# RAW DATA
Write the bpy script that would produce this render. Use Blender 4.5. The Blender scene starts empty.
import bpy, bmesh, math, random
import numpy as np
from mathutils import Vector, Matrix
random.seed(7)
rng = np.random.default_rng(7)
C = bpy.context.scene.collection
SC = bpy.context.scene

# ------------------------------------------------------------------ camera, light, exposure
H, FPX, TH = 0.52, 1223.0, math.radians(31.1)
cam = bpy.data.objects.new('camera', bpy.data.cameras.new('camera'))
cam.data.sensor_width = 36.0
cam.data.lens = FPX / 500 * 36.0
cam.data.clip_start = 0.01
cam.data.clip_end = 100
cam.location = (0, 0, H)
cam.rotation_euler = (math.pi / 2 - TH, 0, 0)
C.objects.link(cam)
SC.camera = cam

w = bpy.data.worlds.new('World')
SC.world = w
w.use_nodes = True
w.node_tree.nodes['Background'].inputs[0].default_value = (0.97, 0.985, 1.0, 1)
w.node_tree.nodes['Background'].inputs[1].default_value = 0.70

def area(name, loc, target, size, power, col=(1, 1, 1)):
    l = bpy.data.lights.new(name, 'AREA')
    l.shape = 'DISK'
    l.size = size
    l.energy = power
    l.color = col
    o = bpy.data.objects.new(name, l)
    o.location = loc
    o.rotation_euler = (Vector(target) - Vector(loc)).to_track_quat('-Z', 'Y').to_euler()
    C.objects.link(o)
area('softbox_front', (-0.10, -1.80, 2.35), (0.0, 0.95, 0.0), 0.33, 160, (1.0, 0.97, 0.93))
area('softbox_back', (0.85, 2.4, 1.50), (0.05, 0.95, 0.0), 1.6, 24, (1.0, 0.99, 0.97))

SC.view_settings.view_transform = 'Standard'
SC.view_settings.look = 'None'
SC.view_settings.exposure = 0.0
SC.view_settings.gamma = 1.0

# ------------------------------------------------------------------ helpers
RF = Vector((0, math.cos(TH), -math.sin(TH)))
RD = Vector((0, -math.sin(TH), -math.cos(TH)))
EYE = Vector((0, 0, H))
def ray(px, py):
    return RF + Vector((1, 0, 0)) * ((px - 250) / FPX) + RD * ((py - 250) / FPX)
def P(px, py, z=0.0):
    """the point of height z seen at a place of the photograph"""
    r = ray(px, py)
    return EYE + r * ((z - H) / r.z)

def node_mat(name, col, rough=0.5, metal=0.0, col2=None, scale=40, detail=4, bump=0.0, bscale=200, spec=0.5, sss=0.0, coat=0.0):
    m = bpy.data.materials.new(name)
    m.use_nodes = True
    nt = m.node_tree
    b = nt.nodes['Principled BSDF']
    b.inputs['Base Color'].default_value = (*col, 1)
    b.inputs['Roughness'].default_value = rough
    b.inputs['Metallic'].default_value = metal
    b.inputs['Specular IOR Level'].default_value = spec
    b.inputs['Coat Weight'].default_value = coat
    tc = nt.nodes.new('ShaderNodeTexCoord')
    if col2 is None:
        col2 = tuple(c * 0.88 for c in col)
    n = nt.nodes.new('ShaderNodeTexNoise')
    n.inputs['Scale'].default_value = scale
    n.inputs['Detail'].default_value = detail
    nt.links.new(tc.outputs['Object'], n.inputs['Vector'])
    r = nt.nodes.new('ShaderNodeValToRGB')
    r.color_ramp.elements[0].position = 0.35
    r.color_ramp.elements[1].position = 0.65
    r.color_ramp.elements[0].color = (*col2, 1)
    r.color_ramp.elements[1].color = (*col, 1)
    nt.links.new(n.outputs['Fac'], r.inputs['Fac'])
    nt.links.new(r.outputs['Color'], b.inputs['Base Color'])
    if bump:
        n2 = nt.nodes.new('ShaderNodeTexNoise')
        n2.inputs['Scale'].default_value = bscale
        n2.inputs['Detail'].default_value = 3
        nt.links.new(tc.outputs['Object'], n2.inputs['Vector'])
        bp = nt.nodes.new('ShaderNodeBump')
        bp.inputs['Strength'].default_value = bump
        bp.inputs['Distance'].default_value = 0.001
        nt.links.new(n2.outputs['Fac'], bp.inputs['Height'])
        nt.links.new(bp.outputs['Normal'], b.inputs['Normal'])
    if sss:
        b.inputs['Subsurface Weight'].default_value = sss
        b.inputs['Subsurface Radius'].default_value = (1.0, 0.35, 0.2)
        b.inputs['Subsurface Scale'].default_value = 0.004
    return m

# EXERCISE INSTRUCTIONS
Print the listing above from its first line through the line with "SC = bpy.context.scene", and stop there.

# SOLUTION FOR THIS TASK
Write the bpy script that would produce this render. Use Blender 4.5. The Blender scene starts empty.
import bpy, bmesh, math, random
import numpy as np
from mathutils import Vector, Matrix
random.seed(7)
rng = np.random.default_rng(7)
C = bpy.context.scene.collection
SC = bpy.context.scene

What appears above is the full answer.